Stream Sockets :
Stream sockets provide for a data flow without record boundaries: a stream of bytes that can be bidirectional (the application is full duplex: it can both transmit and receive through the socket). Streams can be relied upon to deliver sequenced, unduplicated data. ("Sequenced" means that packets are delivered in the order sent. "Unduplicated" means that you get a particular packet only once.) Receipt of stream messages is guaranteed, and streams are well suited to handling large amounts of data.
Streams are based on explicit connections: socket A requests a connection to socket B; socket B accepts or rejects the connection request.
Stream sockets are preferable to datagram sockets when the data must be guaranteed to arrive and when data size is large.
Datagram Sockets :
Datagram sockets support a bidirectional data flow that is not guaranteed to be sequenced or unduplicated. Datagrams also are not guaranteed to be reliable; they can fail to arrive. Datagram data may arrive out of order and possibly duplicated, but record boundaries in the data are preserved, as long as the records are smaller than the receiver's internal size limit. You are responsible for managing sequencing and reliability. (Reliability tends to be good on local-area networks [LAN] but less so on wide-area networks [WAN], such as the Internet.)
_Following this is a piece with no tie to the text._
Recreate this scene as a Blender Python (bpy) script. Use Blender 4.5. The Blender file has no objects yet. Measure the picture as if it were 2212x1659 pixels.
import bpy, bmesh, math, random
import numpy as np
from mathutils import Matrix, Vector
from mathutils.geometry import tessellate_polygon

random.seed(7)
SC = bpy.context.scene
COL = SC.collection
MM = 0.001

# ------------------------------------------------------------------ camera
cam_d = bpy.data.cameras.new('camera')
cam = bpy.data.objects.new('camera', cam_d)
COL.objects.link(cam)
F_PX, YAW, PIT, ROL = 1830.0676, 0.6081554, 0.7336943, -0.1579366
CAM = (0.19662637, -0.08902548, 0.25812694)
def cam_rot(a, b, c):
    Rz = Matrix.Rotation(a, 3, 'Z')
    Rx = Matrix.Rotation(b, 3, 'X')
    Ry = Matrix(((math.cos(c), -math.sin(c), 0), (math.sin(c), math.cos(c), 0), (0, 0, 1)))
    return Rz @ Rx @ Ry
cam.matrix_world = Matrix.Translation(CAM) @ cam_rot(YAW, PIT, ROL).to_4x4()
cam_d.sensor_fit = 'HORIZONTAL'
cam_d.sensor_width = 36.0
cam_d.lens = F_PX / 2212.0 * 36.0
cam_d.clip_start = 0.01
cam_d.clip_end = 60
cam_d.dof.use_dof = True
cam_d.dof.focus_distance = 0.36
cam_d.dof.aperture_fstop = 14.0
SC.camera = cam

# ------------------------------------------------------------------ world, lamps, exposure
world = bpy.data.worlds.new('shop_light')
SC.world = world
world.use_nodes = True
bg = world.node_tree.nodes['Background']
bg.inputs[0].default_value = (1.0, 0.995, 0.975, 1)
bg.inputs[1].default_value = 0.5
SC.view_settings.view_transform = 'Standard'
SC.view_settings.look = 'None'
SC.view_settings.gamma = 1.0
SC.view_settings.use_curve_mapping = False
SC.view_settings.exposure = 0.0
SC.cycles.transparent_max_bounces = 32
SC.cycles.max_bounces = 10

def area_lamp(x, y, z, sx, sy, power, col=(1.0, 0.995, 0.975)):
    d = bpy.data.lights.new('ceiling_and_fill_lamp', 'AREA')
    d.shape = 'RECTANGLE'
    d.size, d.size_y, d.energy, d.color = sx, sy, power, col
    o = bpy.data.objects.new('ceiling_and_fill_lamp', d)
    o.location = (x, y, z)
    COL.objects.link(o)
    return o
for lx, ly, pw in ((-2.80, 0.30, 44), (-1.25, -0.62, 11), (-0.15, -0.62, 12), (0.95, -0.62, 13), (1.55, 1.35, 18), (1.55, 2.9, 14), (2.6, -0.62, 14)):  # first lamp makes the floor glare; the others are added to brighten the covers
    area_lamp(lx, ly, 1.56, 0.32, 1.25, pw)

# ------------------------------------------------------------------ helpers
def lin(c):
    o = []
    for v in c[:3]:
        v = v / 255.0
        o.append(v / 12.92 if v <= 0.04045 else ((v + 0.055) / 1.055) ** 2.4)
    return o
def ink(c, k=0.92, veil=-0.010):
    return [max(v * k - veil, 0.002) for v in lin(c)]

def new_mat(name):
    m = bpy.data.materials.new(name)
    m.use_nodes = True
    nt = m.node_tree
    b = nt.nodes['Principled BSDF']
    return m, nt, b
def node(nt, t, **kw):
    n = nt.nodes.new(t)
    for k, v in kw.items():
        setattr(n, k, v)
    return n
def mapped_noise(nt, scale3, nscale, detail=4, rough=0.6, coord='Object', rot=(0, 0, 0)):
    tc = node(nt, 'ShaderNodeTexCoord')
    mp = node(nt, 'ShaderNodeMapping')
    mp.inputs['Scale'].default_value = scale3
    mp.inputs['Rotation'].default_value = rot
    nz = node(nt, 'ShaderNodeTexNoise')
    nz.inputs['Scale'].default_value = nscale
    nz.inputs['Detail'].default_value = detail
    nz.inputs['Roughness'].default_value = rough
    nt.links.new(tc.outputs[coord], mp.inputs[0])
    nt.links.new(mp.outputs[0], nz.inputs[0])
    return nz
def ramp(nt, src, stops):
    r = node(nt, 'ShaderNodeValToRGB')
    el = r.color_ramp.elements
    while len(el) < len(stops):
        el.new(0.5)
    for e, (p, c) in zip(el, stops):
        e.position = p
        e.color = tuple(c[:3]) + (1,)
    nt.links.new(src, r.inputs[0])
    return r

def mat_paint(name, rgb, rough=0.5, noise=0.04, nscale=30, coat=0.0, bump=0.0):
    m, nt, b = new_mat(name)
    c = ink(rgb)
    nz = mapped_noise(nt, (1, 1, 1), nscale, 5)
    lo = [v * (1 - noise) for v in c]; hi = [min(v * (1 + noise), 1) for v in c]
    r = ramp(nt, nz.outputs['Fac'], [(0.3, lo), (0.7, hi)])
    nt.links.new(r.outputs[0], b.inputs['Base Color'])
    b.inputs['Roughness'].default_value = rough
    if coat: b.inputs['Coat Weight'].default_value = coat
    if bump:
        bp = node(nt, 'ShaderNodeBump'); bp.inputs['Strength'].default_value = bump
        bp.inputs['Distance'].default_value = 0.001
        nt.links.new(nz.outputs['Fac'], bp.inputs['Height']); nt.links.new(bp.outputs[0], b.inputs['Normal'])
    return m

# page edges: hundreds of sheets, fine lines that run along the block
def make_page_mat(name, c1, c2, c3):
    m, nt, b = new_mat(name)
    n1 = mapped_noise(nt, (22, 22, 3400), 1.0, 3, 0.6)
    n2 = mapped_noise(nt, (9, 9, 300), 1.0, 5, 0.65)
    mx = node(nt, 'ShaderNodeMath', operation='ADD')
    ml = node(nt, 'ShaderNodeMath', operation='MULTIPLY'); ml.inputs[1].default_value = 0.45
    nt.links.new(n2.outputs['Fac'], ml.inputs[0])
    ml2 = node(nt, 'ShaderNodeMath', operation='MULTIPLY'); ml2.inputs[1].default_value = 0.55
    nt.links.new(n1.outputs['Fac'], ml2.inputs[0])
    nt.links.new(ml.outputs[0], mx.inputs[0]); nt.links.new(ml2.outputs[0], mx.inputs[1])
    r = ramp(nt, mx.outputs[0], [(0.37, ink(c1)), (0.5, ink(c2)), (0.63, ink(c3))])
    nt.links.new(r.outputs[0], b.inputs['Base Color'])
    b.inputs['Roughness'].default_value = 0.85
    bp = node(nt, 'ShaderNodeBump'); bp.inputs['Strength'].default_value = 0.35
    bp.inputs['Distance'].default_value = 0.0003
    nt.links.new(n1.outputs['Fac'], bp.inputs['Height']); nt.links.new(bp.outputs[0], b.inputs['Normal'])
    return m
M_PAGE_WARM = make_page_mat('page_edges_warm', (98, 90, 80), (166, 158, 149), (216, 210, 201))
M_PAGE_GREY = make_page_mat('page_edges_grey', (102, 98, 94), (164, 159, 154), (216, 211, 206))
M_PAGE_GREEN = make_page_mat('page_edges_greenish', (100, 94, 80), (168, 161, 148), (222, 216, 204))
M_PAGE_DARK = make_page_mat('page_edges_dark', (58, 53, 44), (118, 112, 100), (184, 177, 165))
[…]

Datagrams are "connectionless", that is, no explicit connection is established; you send a datagram message to a specified socket and you can receive messages from a specified socket.
An example of a datagram socket is an application that keeps system clocks on the network synchronized. This illustrates an additional capability of datagram sockets in at least some settings: broadcasting messages to a large number of network addresses.